Benefits of using a HELOC

First-time investors can tap into many benefits by borrowing against their home equity to acquire their first investment property. Here are just some of the reasons you may want to consider a HELOC for your first investment:

•Boosts credit: One of the primary benefits of using a HELOC is that it counts as a line of credit, just like a credit card, on your credit report. This means if you use less than 30 percent of the funds available through your HELOC, it will boost your score. Additionally, if you make your payments regularly and on-time, it will improve your overall credit score.

•Increases liquidity: There are several reasons you may want to increase the amount of cash you have on-hand, from covering emergency expenses to buying an investment property outright. Regardless of your reasoning, you can use a HELOC to tap into financial assets currently tied up as equity in your home.

•Finances real estate purchases: One of the most strategic decisions you can make with your HELOC funds is investing in real estate. Whether you’re using a HELOC to cover your down payment or are hoping to purchase an entire property outright, your HELOC can provide you with the flexibility necessary to make a purchase in-line with your goals as an investor.
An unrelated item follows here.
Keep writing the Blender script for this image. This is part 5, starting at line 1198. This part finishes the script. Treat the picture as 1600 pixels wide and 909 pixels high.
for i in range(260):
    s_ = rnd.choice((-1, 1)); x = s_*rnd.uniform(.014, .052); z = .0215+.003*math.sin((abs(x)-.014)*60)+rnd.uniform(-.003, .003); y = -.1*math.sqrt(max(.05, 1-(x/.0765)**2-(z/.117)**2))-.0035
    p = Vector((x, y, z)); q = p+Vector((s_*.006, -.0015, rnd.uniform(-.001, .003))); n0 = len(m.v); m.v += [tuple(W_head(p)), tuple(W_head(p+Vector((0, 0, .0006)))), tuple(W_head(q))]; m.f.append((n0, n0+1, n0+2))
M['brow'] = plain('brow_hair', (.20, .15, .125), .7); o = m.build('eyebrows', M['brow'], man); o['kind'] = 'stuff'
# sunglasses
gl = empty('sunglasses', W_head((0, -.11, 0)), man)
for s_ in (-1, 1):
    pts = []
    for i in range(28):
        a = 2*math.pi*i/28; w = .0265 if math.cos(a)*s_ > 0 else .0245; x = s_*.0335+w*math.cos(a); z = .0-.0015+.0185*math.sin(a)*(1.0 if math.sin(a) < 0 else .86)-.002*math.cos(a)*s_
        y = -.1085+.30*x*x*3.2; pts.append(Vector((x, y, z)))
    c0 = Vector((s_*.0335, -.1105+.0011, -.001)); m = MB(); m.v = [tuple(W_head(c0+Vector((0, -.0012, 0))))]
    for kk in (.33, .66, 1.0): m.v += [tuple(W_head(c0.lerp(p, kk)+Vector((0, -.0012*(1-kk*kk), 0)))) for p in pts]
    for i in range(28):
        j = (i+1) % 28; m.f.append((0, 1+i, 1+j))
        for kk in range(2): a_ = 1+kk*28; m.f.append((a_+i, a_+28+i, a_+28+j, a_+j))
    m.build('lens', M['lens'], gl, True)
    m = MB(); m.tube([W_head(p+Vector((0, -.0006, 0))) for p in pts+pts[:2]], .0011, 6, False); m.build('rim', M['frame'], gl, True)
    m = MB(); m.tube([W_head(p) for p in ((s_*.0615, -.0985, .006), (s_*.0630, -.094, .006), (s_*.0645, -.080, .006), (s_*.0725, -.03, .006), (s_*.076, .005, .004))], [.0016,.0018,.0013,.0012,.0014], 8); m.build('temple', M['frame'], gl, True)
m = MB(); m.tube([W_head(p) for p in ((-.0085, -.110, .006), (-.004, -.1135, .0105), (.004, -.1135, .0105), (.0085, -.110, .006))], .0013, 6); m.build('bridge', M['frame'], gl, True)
•Funds improvement projects: You’ve already purchased your investment property, only to find it needs a bit more love and care than you first anticipated. It happens to even the best investors. A HELOC may be the tool you need to fund your property improvements and prepare the asset for lease. HELOCs provide you with the flexibility to use the equity built-up in your home however you see fit.

Qualifying for a HELOC

The first things to consider when attempting to leverage a HELOC is whether or not you qualify for one, and whether it’s the right investment tool for you. If you are a homeowner with established equity in your house, you’ll likely qualify for a HELOC. Here are some of the factors impacting qualification:

•Credit score: As with any other type of credit line, your credit score plays a significant role in whether you qualify for a HELOC. Because you’re borrowing against equity in your home, HELOCs are often seen as less risky for lenders when compared to unsecured lines of credit, like credit cards.

•Debt-to-income ratio: Your debt-to-income ratio, which factors into your credit score, may make or break your qualification for a HELOC. If you can’t afford to pay down what you already owe, banks are highly unlikely to issue you another loan. Most banks establish a maximum debt-to-income ratio somewhere around 40 percent.

•Amount of equity: The amount of equity you’ve built up in your home will also determine whether you qualify for a HELOC, as well as the amount you’re eligible to borrow. A home has equity when the balance of the mortgage is less than the value of the home. If you’ve already taken out a second mortgage or HEL, you likely don’t qualify.

For those who don’t qualify for a HELOC product, don’t despair. There are plenty of other financial resources prospective investors can leverage to enter the real estate market. If you’re a determined, savvy business operator, you can always find an investment opportunity that meets your needs.